## Problem requirements
The material below holds a span beginning at the line with "What Blender Python" and ending at the line with "XL, YF = -2.6, -2.6". Quote that span exactly, both ends included, and only that span.

-- -- --

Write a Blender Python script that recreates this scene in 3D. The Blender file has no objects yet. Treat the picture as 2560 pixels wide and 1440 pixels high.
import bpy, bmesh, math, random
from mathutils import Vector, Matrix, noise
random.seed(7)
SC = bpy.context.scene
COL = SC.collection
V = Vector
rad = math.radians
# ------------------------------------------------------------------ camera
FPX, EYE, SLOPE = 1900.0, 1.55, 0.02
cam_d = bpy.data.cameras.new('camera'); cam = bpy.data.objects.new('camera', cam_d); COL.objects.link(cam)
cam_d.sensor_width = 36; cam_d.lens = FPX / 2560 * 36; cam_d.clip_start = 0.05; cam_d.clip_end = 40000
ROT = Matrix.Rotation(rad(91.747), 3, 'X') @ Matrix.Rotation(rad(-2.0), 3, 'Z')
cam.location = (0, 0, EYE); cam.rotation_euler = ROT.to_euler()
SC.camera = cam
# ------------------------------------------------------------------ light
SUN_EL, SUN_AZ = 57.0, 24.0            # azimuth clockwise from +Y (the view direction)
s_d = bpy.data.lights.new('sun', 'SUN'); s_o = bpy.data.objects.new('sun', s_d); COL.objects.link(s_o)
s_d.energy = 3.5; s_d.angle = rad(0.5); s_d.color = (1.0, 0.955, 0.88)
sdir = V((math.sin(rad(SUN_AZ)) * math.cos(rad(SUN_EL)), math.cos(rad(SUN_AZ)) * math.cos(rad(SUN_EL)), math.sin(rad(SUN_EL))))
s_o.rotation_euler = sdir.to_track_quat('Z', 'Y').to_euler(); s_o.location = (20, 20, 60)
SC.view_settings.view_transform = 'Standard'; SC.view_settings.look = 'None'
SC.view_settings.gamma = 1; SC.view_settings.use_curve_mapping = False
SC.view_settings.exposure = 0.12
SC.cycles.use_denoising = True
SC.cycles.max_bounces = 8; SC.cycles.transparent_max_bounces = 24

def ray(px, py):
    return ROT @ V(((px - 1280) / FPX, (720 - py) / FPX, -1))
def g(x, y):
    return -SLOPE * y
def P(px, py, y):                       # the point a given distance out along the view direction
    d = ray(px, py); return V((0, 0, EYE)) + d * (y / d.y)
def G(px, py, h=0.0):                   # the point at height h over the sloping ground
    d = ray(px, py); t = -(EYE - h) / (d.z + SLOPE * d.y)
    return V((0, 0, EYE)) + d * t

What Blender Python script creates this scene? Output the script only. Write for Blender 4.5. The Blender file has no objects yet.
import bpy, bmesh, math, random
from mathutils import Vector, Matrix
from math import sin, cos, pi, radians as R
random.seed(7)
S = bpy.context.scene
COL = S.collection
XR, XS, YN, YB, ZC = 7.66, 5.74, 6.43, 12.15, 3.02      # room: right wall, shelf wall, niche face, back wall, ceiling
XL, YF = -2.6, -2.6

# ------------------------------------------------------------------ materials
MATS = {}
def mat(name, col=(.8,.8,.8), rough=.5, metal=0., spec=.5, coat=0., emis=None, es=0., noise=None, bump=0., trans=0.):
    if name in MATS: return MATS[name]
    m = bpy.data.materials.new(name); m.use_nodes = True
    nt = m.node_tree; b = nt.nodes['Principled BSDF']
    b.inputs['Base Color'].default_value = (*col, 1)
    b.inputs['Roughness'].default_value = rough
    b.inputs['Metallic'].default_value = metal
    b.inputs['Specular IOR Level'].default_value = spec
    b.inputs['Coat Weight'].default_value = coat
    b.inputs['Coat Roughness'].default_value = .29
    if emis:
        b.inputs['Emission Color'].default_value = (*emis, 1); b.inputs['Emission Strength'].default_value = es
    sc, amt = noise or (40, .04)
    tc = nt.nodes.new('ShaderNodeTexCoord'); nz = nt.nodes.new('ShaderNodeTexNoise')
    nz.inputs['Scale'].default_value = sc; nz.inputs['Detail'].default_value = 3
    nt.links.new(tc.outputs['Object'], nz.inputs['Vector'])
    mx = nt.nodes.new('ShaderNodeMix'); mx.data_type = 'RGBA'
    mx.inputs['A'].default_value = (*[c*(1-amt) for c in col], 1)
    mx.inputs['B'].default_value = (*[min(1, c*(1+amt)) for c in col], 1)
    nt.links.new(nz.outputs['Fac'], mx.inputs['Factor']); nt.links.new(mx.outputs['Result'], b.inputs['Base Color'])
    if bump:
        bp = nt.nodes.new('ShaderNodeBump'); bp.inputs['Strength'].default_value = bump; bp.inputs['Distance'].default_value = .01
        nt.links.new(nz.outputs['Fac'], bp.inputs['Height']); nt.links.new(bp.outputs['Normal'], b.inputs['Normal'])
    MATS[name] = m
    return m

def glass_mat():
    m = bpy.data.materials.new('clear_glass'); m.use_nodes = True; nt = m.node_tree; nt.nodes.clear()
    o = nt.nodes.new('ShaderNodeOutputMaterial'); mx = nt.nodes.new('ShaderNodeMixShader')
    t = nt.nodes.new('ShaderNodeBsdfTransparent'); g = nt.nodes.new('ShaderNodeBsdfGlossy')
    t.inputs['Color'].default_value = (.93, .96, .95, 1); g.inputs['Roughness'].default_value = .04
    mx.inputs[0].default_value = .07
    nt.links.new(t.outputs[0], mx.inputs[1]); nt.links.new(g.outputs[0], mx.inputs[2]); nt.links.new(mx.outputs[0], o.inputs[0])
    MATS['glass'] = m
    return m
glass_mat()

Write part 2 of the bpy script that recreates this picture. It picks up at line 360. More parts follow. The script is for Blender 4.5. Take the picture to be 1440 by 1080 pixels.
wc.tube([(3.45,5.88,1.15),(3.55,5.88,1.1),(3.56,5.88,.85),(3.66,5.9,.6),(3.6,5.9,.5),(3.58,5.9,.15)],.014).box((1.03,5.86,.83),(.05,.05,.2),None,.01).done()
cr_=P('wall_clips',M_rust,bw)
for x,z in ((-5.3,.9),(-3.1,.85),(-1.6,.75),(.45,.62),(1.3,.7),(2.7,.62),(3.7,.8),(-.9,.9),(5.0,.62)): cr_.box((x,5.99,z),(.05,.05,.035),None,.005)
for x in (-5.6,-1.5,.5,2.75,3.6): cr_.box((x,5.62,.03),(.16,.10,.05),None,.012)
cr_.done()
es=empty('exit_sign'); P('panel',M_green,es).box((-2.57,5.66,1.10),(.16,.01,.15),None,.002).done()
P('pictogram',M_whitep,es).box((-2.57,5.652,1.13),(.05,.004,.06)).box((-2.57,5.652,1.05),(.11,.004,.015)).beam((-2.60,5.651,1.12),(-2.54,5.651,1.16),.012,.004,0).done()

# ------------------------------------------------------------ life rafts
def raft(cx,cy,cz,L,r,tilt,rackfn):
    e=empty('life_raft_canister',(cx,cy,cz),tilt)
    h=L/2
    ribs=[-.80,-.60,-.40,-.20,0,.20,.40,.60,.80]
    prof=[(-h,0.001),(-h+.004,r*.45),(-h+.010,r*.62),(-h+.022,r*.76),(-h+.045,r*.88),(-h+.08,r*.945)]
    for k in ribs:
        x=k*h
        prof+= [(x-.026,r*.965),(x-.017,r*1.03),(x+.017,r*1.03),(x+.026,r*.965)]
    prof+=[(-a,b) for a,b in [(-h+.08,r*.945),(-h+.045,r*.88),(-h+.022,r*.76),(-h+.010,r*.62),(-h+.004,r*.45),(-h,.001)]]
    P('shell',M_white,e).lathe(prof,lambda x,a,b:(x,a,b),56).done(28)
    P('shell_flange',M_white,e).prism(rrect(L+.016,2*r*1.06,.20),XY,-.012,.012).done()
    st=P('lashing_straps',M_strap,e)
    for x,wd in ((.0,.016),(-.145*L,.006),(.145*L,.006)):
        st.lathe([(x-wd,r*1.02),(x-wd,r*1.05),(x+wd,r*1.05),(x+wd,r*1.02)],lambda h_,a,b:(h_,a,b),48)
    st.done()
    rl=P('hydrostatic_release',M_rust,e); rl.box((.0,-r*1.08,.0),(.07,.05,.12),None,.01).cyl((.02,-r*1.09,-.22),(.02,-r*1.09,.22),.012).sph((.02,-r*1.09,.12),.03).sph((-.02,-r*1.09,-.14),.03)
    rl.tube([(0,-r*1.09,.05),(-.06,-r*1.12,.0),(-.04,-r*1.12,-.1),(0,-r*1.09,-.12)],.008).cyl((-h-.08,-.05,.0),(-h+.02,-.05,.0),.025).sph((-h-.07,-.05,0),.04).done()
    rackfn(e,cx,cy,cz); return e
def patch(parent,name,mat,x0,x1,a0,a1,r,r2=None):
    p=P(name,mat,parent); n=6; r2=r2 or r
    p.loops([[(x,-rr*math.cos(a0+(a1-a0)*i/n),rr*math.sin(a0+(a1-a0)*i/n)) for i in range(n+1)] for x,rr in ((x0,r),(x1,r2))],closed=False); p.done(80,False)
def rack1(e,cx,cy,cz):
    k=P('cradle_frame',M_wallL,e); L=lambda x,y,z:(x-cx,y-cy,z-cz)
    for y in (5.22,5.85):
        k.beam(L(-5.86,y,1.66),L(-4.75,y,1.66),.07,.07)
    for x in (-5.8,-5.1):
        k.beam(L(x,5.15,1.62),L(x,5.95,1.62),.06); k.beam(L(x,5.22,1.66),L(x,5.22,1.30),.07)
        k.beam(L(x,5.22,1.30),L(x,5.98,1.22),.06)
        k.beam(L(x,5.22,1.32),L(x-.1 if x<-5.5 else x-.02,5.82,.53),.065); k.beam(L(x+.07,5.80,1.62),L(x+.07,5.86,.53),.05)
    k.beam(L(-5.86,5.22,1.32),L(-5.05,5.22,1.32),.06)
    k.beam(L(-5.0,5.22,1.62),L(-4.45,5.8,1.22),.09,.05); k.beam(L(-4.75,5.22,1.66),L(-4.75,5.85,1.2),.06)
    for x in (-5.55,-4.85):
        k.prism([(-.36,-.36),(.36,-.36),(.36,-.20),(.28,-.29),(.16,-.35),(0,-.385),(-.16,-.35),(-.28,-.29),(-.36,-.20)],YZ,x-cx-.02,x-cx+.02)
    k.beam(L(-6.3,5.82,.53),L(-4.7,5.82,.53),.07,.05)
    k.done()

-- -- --

## Task answer
What Blender Python script creates this scene? Output the script only. Write for Blender 4.5. The Blender file has no objects yet.
import bpy, bmesh, math, random
from mathutils import Vector, Matrix
from math import sin, cos, pi, radians as R
random.seed(7)
S = bpy.context.scene
COL = S.collection
XR, XS, YN, YB, ZC = 7.66, 5.74, 6.43, 12.15, 3.02      # room: right wall, shelf wall, niche face, back wall, ceiling
XL, YF = -2.6, -2.6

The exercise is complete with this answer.